▶ [DATA SECTION]:

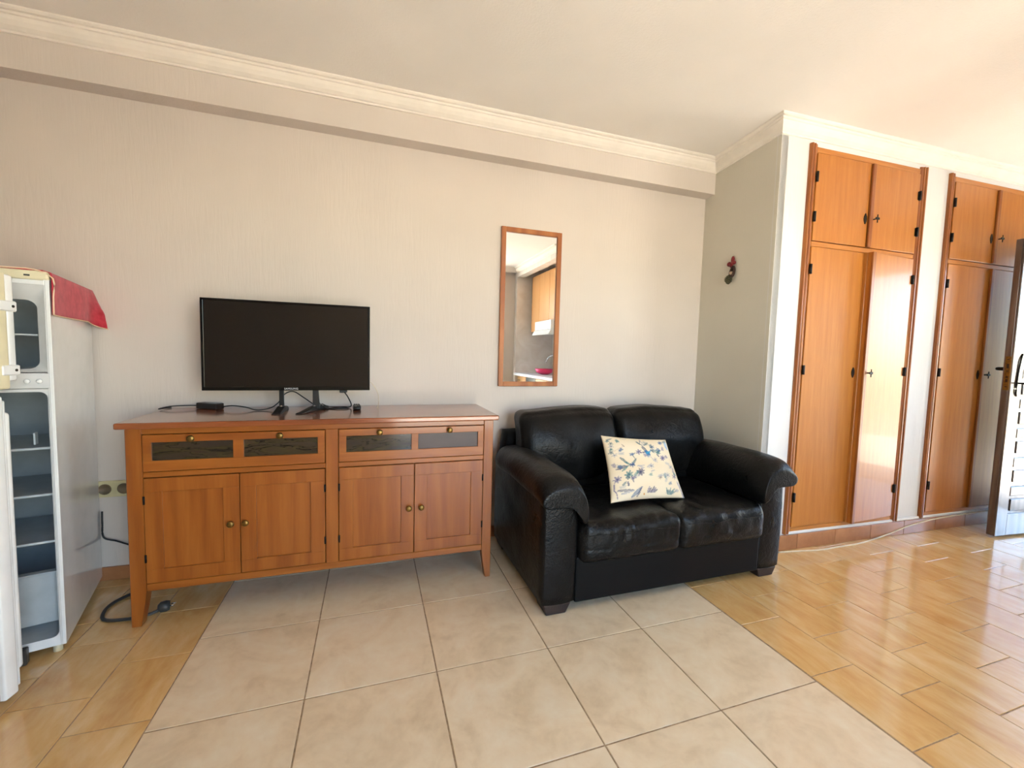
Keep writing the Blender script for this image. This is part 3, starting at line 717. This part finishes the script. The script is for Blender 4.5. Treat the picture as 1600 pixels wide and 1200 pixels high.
for hz, hh in ((1.06, .006), (1.10, .02), (1.125, .012), (1.165, .006), (1.20, .03), (1.245, .006)):
    box('lock_slot', (-.003, -.031, hz-hh/2), (-.0022, -.019, hz+hh/2), M['hole'], fp)
hp = tube('handle_plate', [(.060, -.050, .995), (.048, -.053, 1.03), (.052, -.052, 1.14), (.064, -.053, 1.24), (.082, -.050, 1.285)], .0045, M['iron'], dl)
tube('handle_lever', [(.056, -.050, 1.085), (.056, -.085, 1.085), (.09, -.095, 1.085), (.17, -.095, 1.08)], .006, M['iron'], hp)
tube('rear_lever', [(.055, .0, 1.18), (.055, .055, 1.18), (.09, .062, 1.18), (.15, .062, 1.175)], .012, M['iron'], dl)

# ------------------------------------------------------------------ refrigerator
fr = empty('refrigerator', (-.452, -.584, 0), math.radians(15.8), 'old white two-door refrigerator with both doors ajar at left', 'refrigerator')
FW, FD, FH = .55, .585, 1.45
boxes('body', [((-.016, .002, .032), (0, FD, FH-.03)), ((-FW, .002, .032), (-FW+.016, FD, FH-.03)), ((-FW+.016, FD-.02, .032), (-.016, FD, FH-.03)), ((-FW+.016, .03, .032), (-.016, FD-.02, .055))], M['enamel'], fr, .002)
box('top_panel', (-FW, 0, FH-.034), (0, FD, FH), M['cream'], fr, .008, 2)
def rrect(x0, x1, z0, z1, r, n=5):
    out = []
    for cx, cz, a0 in ((x1-r, z1-r, 0), (x0+r, z1-r, 90), (x0+r, z0+r, 180), (x1-r, z0+r, 270)):
        for k in range(n+1): a = math.radians(a0+90*k/n); out.append((cx+r*math.cos(a), cz+r*math.sin(a)))
    return out
def ring_face(name, outer, inner, mat, y0, y1, depth_in, depth_mat, parent):
    """front frame: outer rectangle, inner rounded opening, with a lining running back"""
    o4 = outer; r = rrect(*inner); n = len(r); bm = bmesh.new()
    q = []
    cx = (inner[0]+inner[1])/2; cz = (inner[2]+inner[3])/2
    x0, x1, z0, z1 = o4
    for px, pz in r:
        dx, dz = px-cx, pz-cz
        t = min((x1-cx)/dx if dx > 1e-6 else ((x0-cx)/dx if dx < -1e-6 else 1e9), (z1-cz)/dz if dz > 1e-6 else ((z0-cz)/dz if dz < -1e-6 else 1e9))
        q.append((cx+dx*t, cz+dz*t))
    q = [((x1 if k in (0, 3) else x0), (z1 if k < 2 else z0)) for k in range(4) for _ in range(6)]
    A = [bm.verts.new((p[0], y0, p[1])) for p in q]; B = [bm.verts.new((p[0], y1, p[1])) for p in r]
    for i in range(n): bm.faces.new((A[i], A[(i+1) % n], B[(i+1) % n], B[i]))
    # corners of the outer rectangle
    f = fin(name, bm, mat, parent, True)
    bm = bmesh.new(); C0 = [bm.verts.new((p[0], y1, p[1])) for p in r]; D0 = [bm.verts.new((cx+(p[0]-cx)*.97, depth_in, cz+(p[1]-cz)*.98)) for p in r]
    for i in range(n): bm.faces.new((C0[i], C0[(i+1) % n], D0[(i+1) % n], D0[i]))
    bm.faces.new(D0)
    return f, fin('compartment', bm, depth_mat, parent, True)
ring_face('freezer_surround', (-FW+.012, -.006, 1.083, 1.400), (-FW+.055, -.040, 1.094, 1.345, .03), M['liner'], .004, .030, .34, M['liner_grey'], fr)
box('freezer_shelf', (-FW+.06, .05, 1.216), (-.046, .32, 1.222), M['shelf'], fr, .001)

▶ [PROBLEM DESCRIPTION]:
Return, unchanged, the lines from the first line of the material through the line that holds "1.175)], .012, M['iron'], dl)", inclusive, omitting pictures.

▶ [RESULT BELOW]:
Keep writing the Blender script for this image. This is part 3, starting at line 717. This part finishes the script. The script is for Blender 4.5. Treat the picture as 1600 pixels wide and 1200 pixels high.
for hz, hh in ((1.06, .006), (1.10, .02), (1.125, .012), (1.165, .006), (1.20, .03), (1.245, .006)):
    box('lock_slot', (-.003, -.031, hz-hh/2), (-.0022, -.019, hz+hh/2), M['hole'], fp)
hp = tube('handle_plate', [(.060, -.050, .995), (.048, -.053, 1.03), (.052, -.052, 1.14), (.064, -.053, 1.24), (.082, -.050, 1.285)], .0045, M['iron'], dl)
tube('handle_lever', [(.056, -.050, 1.085), (.056, -.085, 1.085), (.09, -.095, 1.085), (.17, -.095, 1.08)], .006, M['iron'], hp)
tube('rear_lever', [(.055, .0, 1.18), (.055, .055, 1.18), (.09, .062, 1.18), (.15, .062, 1.175)], .012, M['iron'], dl)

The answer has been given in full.